━━━ RECORDED DATA

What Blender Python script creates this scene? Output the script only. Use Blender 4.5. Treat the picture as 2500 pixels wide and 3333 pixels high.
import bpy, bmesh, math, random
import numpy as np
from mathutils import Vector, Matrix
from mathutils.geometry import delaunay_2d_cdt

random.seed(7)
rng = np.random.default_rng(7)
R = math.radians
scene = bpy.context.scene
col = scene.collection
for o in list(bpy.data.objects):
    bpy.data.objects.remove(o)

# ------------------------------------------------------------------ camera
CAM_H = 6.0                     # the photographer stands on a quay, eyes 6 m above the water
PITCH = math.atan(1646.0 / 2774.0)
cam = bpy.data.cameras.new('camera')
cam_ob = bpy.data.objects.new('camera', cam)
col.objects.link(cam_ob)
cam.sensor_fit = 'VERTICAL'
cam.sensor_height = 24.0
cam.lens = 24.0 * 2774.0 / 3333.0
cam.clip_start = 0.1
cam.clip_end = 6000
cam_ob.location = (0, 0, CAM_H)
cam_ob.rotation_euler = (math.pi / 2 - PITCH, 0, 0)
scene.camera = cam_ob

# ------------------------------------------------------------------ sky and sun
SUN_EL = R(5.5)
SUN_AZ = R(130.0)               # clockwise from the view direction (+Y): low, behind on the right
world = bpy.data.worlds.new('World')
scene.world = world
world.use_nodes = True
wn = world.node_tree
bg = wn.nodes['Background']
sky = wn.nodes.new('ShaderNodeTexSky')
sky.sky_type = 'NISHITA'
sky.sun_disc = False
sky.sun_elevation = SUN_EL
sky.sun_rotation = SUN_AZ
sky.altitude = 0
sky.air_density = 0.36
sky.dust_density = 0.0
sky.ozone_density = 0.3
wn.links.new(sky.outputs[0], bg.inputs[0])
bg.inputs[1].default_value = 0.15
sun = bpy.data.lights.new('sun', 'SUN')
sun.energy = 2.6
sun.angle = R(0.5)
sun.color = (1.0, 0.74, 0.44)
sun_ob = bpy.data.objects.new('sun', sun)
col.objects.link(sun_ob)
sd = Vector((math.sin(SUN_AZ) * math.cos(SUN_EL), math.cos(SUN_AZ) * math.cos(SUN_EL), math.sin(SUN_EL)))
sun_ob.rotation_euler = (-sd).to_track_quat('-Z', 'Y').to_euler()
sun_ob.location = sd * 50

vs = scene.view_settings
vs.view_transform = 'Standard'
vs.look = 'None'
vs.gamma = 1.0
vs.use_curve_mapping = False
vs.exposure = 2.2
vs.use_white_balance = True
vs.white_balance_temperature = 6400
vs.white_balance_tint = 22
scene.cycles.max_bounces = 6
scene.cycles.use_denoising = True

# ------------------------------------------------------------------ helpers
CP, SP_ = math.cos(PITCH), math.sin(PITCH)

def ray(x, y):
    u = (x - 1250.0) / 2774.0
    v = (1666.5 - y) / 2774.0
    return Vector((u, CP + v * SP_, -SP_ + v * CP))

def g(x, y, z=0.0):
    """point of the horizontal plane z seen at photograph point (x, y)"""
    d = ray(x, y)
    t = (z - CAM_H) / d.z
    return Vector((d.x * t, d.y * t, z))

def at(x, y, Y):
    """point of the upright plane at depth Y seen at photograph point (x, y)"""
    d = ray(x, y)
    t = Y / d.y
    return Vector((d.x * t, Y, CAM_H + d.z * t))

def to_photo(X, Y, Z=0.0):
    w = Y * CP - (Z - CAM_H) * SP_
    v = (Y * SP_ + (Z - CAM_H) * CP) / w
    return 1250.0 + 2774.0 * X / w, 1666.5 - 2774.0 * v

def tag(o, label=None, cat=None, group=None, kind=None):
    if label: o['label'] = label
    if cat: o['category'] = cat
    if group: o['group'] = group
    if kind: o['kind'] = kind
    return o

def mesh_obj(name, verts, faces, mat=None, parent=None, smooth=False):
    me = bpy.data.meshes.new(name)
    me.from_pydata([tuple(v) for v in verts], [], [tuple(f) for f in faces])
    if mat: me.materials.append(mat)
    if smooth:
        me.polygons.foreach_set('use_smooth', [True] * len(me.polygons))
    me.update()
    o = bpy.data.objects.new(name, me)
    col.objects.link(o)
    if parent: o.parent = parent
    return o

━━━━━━

Without changing anything, quote the lines from the top of the data to the line that contains "bpy.data.objects.remove(o)", including that line.

**EXERCISE ANSWER**
What Blender Python script creates this scene? Output the script only. Use Blender 4.5. Treat the picture as 2500 pixels wide and 3333 pixels high.
import bpy, bmesh, math, random
import numpy as np
from mathutils import Vector, Matrix
from mathutils.geometry import delaunay_2d_cdt

random.seed(7)
rng = np.random.default_rng(7)
R = math.radians
scene = bpy.context.scene
col = scene.collection
for o in list(bpy.data.objects):
    bpy.data.objects.remove(o)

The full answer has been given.